US Department of Education Supports Video Games in the Classroom

Children spend more and more time playing video games as a means of entertainment, and the U.S. Department of Education sees it as an opportunity for learning according to a recent report by Polygon.

The U.S. Department of Education plans to hold a Games for Learning Summit later this month, in which students, teachers, publishers, and developers meet together to figure out new ways to introduce educational games to the classroom. It highlights an admirable attempt to use kids' interests as a way to teach them in school.

Erik Martin, the lead on Games for Learning, commented on the relationship between students and video games.

If you look at the life of a student … a lot of students play on average about 10,000 hours of video games by the time they are graduating high school. That is almost the same amount they are spending in schools.
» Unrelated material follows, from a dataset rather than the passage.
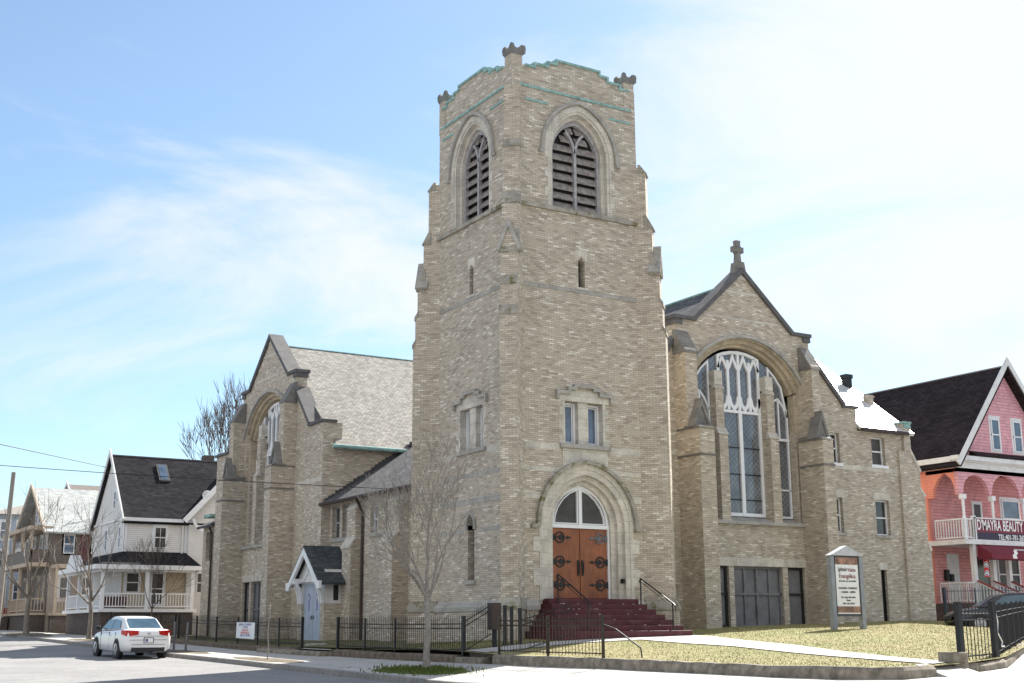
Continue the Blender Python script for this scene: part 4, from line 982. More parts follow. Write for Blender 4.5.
kz = lambda x, y: kt(x, y)-.01
IRB = plain('bronzed_iron', (.055, .045, .032), .45, .6, .35, 5)
fence('iron_fence', 'short weathered iron picket fence on the concrete kerb in front of the church steps', [(-3.36, -4.1), (-3.44, -8.9)], .96, .145, 2.65, kz, IRB, spear=.06, endpost=.028, rails=(.10, -.10, -.22))
fence('iron_fence', 'long black iron picket fence between the tower and the pale blue porch door', [(-3.3, 6.35), (-3.3, -2.1)], .98, .125, 2.1)
fence('iron_fence', 'black iron picket fence left of the porch, carrying the white banner', [(-3.3, 9.4), (-3.3, 15.9), (-3.3, 23.5)], .98, .125, 2.2)
fence('iron_fence', 'black wire and rail fence near the parked white car and two grey posts', [(-3.3, 24.0), (-3.3, 35)], .98, .5, 2.2, None, IRN, thick=.006)
fence('iron_fence', 'short end of the black fence at the lawn corner, seen face-on with few wide-set bars', [(-.58, -16.72), (1.78, -15.65)], 1.1, .25, 2.7, lambda x, y: pave(x, y)+.17, spear=-.02, thick=.012, endpost=.055)
fence('iron_fence', 'long black fence running away along the right-hand sidewalk with closely set bars', [(1.95, -15.52), (9.8, -10.15), (20, -3.3), (27, 1.4)], 1.12, .17, 2.2, lambda x, y: pave(x, y)+.17, spear=-.02, thick=.014, endpost=.055)
# a drooping white cable tied to the fence corner
tag(MB().tube([(1.95, -15.6, 1.9), (2.25, -15.4, 1.72), (2.15, -15.45, 1.5), (2.6, -15.2, 1.3), (2.5, -15.25, 1.2), (3.1, -14.85, 1.2)], .014, 5).build('white_cable', WHT), 'loose white cable hanging on the corner post of the right-hand fence', 'cable')
tag(MB().box(-1.12, -.72, -17.0, -16.6, .7, 1.15).build('concrete_block', CON, bevel=.02), 'square concrete block beside the end of the right-hand fence', 'block')
# sloping rail fences and meter box at the side walk
for i, (y, lab) in enumerate(((-2.05, 'sloping iron railing climbing left of the garden steps to the meter box'), (-3.5, 'short sloping iron railing behind the near fence, right of the meter box'))):
    o = thing('sloping_railing', lab, 'railing', (-3.3 if i == 0 else -2.6, y, .95)); rl = MB(); pk = MB()
    x0, x1 = (-3.25, -2.4) if i == 0 else (-2.4, -.6); z0_, z1_ = 1.85, 2.3
    for dz in (0, -.14, -.8): rl.tube([(x0, y, z0_+dz), (x1, y, z1_+dz)], .014, 4)
    for k in range(12):
        t = (k+.5)/12; x = x0+(x1-x0)*t; z = z0_+(z1_-z0_)*t; pk.tube([(x, y, z-.82), (x, y, z+.12)], .009, 4)
    rl.build('rail', IRN, o); pk.build('picket_panel', IRN, o)
o = thing('meter_box', 'tall dark metal box on a post beside the garden steps', 'box', (-2.5, -2.15, 1.1))
MB().box(-2.5, -2.2, -2.3, -2.05, 1.62, 2.36).build('cabinet', BRN, o, bevel=.01); MB().box(-2.4, -2.3, -2.22, -2.12, .9, 1.62).build('post', IRN, o)
for i, x in enumerate((-2.0, -1.78, -1.5)):
    tag(MB().box(x-.04, x+.04, -2.2, -2.12, 1.2, 2.3-.04*i).build('iron_post', IRN), ['first', 'second', 'third'][i]+' square black gate post to the right of the dark meter box', 'post', 'black gate posts by the garden steps')
# handrails on the entrance steps
for i, x in enumerate((.95, 4.12)):
    o = thing('handrail', ['black iron handrail on the left side of the maroon steps', 'black iron handrail on the right side of the maroon steps'][i], 'handrail', (x, -1.2, 1.4), 'handrails on the entrance steps')
    yt, yb_ = (-.45, -2.05)
    zt_, zb2 = (3.28, 2.45) if i == 0 else (3.2, 2.4)
    MB().tube([(x, yt+.06, zt_-.12), (x, yt, zt_), (x, yb_, zb2), (x, yb_-.12, zb2-.08), (x, yb_-.14, zb2-.25)], .022, 6).tube([(x, yt, zt_-.1), (x, yb_, zb2-.12)], .012, 5).build('rail', IRN, o)
    MB().tube([(x, yt, zt_), (x, yt, 2.3)], .022, 6).build('post', IRN, o); MB().tube([(x, yb_, zb2), (x, yb_, 1.45)], .022, 6).build('post', IRN, o)
o = thing('bent_handrail', 'bent black pipe rail leaning off the right end of the short iron fence', 'handrail', (-3.45, -9.0, .95))
MB().tube([(-3.45, -8.95, 1.72), (-3.3, -9.2, 1.62), (-3.0, -9.75, 1.2), (-2.98, -9.78, .95)], .018, 6).build('rail', IRN, o)

# ================================================================ TEXT
def text(s_, F, u, v, size, mat, parent, name='lettering', d=.012, align='CENTER', sx=1, font_shear=0, bold=0):
    cu = bpy.data.curves.new(name, 'FONT'); cu.body = s_; cu.size = size; cu.align_x = align; cu.align_y = 'CENTER'; cu.extrude = .003; cu.shear = font_shear; cu.offset = bold
    tmp = bpy.data.objects.new('tmp', cu); col.objects.link(tmp)
    me = bpy.data.meshes.new_from_object(tmp); bpy.data.objects.remove(tmp)
    L = Vector((0, 0, 0)); q = parent
    while q is not None: L = L+Vector(q.location); q = q.parent
    for vt in me.vertices:
        p = P(F, u+vt.co.x*sx, v+vt.co.y, d+vt.co.z); vt.co = Vector(p)-L
    me.materials.clear(); me.materials.append(mat)
    o = bpy.data.objects.new(name, me); col.objects.link(o); o.parent = parent; return o
INK = plain('dark_ink', (.05, .035, .045), .6); INKR = plain('wine_ink', (.22, .04, .05), .6); WTX = plain('white_lettering', (.85, .84, .84), .5)
sgx, sgy = 10.98, -2.0
sg = thing('church_sign', 'white notice board with grey posts and small gable roof on the lawn', 'sign', (11.7, -2, 1.58))
FSg = S_(-2.0, 11.68)
for s_, d_ in ((-1, 0), (1, 0)):
    MB().rect(FSg, *sorted((s_*.60, s_*.76)), 1.25, 4.0, -.09, .09).build('sign_post', plain('blue_grey_paint', (.27, .29, .33), .6, 0, .15), sg)
MB().rect(FSg, -.6, .6, 2.0, 4.02, -.06, .05).build('sign_case', plain('dark_sign_case', (.06, .065, .075), .5), sg)
bo_ = MB().rect(FSg, -.53, .53, 2.08, 3.96, .03, .065).build('sign_panel', WHC, sg)
PH = plain('brown_photo_strip', (.28, .16, .11), .5, 0, .7, 3.5)
MB().rect(FSg, -.53, .53, 3.72, 3.96, .05, .069).build('photo_strip', PH, bo_); MB().rect(FSg, -.53, .53, 2.12, 2.33, .05, .069).build('photo_strip', PH, bo_)
MB().prism(FSg, [(-.80, 4.02), (.80, 4.02), (0, 4.36)], -.13, .13).build('sign_roof', plain('pale_sign_roof', (.5, .52, .55), .5), sg)
for q in (('Iglesia', -.22, 3.56, .24, INK, .3, .8), ('Visión', .22, 3.54, .22, INKR, 0, .8), ('Evangélica', 0, 3.33, .26, INKR, 0, .82), ('sirviendo a la comunidad', 0, 3.17, .10, INK, 0, .9), ('HORARIO: DOMINGO', 0, 2.93, .11, INK, 0, .9), ('11:00AM - 1:00PM', 0, 2.80, .11, INK, 0, .9),
          ('Rev. Jorge Mercedes', 0, 2.63, .10, INK, 0, .9), ('Pastor', 0, 2.53, .10, INK, 0, .9), ('401-626-2914', 0, 2.42, .11, INK, 0, 1.0)):
    text(q[0], FSg, q[1], q[2], q[3]*.78, q[4], bo_, d=.07, sx=q[6]*1.15, font_shear=q[5], bold=.002)
# banner on the left fence
sheet('yard_ground', [(-3.15, -1.9), (-3.15, 12), (-3.15, 35)], [(1.5, -1.9), (1.5, 12), (1.5, 35)], lambda x, y: lawn(x, y)+.012, lambda x, y: lawn(x, y)+.012, plain('shade_toned_grass', (.15, .14, .075), .95, 0, .45, 2.5, .8, .1), rows=14)  # overlay on the yard lawn, its shade put into a darker colour
bn = thing('fence_banner', 'white paper banner with red and blue writing tied to the left fence', 'banner', (-3.4, 12.9, 1.2))
FB = W_(-3.42, 14.75)
bp_ = MB().prism(FB, [(-1.0, 1.33), (1.0, 1.38), (.95, 1.98), (-1.02, 1.95)], 0, .012).build('banner_sheet', WHC, bn)
BLI = plain('blue_ink', (.12, .12, .3), .6); RDI = plain('red_ink', (.6, .1, .12), .6)
FBm = FR((-3.42, 14.75, 0), (0, -1, 0), (0, 0, 1), (-1, 0, 0))
for t_, v_, mt_ in (('SERVICIO DOMINGO', 1.88, BLI), ('11:00 AM', 1.78, BLI), ('ORACION', 1.67, RDI), ('BIENVENIDOS', 1.57, RDI), ('MARTES 7:00 PM', 1.47, BLI)):
    text(t_, FBm, 0, v_, .12, mt_, bp_, d=.014, sx=1.25)

# ================================================================ TREES
def bare_tree(name, label, base, H, seed, r0, spread, mat, fork=.45, levels=5, cat='tree', grp=None, twig=.006, nmain=4, lean=0, kids=(2, 3)):
    rr = random.Random(seed); o = thing(name, label, cat, base, grp)
    b = Vector(base); tr_ = MB(); br_ = MB()
    top = b+Vector((lean, 0, H*fork)); pts = [b+Vector((0, 0, -.15)), b+Vector((0, 0, .05))]
    for k in range(1, 5): pts.append(b.lerp(top, k/4)+Vector((rr.uniform(-.04, .04), rr.uniform(-.04, .04), 0)))
    tr_.tube(pts, [r0*1.5, r0*1.25, r0, r0*.92, r0*.85, r0*.78], 9)
    tr_.build('trunk', mat, o, smooth=True)
    def grow(p, d, L, r, lv):
        n = 4; q = [p]; dd = d.copy()
        for k in range(n):
            dd = (dd+Vector((rr.uniform(-1, 1), rr.uniform(-1, 1), rr.uniform(-.6, 1)))*.16+Vector((0, 0, .05))).normalized(); q.append(q[-1]+dd*L/n)
        rs = [r*(1-.45*k/n) for k in range(n+1)]
        if lv == 0: rs[-1] = .002
        br_.tube(q, rs, 5 if lv > 2 else 3, cap=False)
        if lv <= 0: return
        for c in range(rr.randint(*kids)):
            t = rr.choice((2, 3, 4, 4)); a = rr.uniform(0, 6.283); tilt = rr.uniform(.35, .85)
            pr_ = dd.orthogonal().normalized(); pr_.rotate(Matrix.Rotation(a, 3, dd)); nd_ = (dd*math.cos(tilt)+pr_*math.sin(tilt)*spread); nd_.z = max(nd_.z, -.15)+.12
            grow(q[t], nd_.normalized(), L*rr.uniform(.62, .85), max(rs[t]*.62, twig), lv-1)
        grow(q[-1], dd, L*.75, max(rs[-1]*.9, twig), lv-1)
    L0 = H*(1-fork)*.36
    for k in range(nmain):
        a = 6.283*k/nmain+rr.uniform(-.4, .4); t = rr.uniform(.25, .8)
        d = Vector((math.cos(a)*math.sin(t)*spread, math.sin(a)*math.sin(t)*spread, math.cos(t))).normalized()
        grow(b.lerp(top, rr.uniform(.82, 1)), d, L0*rr.uniform(.85, 1.15), r0*.5, levels-1)
    grow(top, Vector((0, 0, 1)), L0*1.1, r0*.6, levels-1)
    br_.build('branches', mat, o, recalc=False)
    return o
bare_tree('bare_street_tree', 'slender leafless tree on the sidewalk in front of the tower', (-5.25, -3.6, pave(-5.25, -3.6)), 5.7, 11, .085, 1.1, BARKL, .36, 5, nmain=6, twig=.008, kids=(1, 3))
bare_tree('bare_street_tree', 'thin leafless tree on the sidewalk in front of the white house porch', (-5.5, 30.2, pave(-5.5, 30.2)), 6.4, 5, .11, 1.0, BARK, .28, 4, nmain=4, twig=.010, kids=(1, 3))
bare_tree('bare_street_tree', 'wide leafless tree at the far left beside the utility pole', (-5.9, 42.5, pave(-5.9, 42.5)), 7.6, 8, .15, 1.4, BARK, .28, 5, nmain=5, twig=.011, kids=(1, 2))
bare_tree('bare_background_tree', 'tall leafless tree rising behind the left gable of the church', (12.4, 60, 1.3), 17.2, 21, .24, .6, BARKD, .45, 5, twig=.02, nmain=8)
bare_tree('sapling', 'thin bare sapling in the sidewalk soil strip by the stoop kerb', (-6.1, 5.4, pave(-6.1, 5.4)), 2.9, 2, .018, .4, BARKL, .6, 2, nmain=2, twig=.004)
bare_tree('bare_shrub_tree', 'small bare tree behind the fence in front of the white porch rail', (-2.6, 30, 1.35), 5.0, 31, .05, .9, BARKD, .3, 4, nmain=4, twig=.008)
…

You can imagine a lot of the time which of the two activities they might feel more engaged in or more relevant. If you can take that experience of getting outside of school and make it feel just as relevant and just as compelling when they're in school learning stuff and doing stuff and doing something that's interesting and educational, that's that bridging we want to sort of provide.

Ubisoft will make an appearance at the Games for Learning Summit to talk about the teaching mechanics of Rocksmith and the health benefits of Just Dance. The company also plans to talk about Assassin's Creed, specifically as an example of games that focus on history.

Hopefully the Games for Learning Summit represents a step in the right direction. It's refreshing to see video games cited as a positive influence and a way to teach kids in school.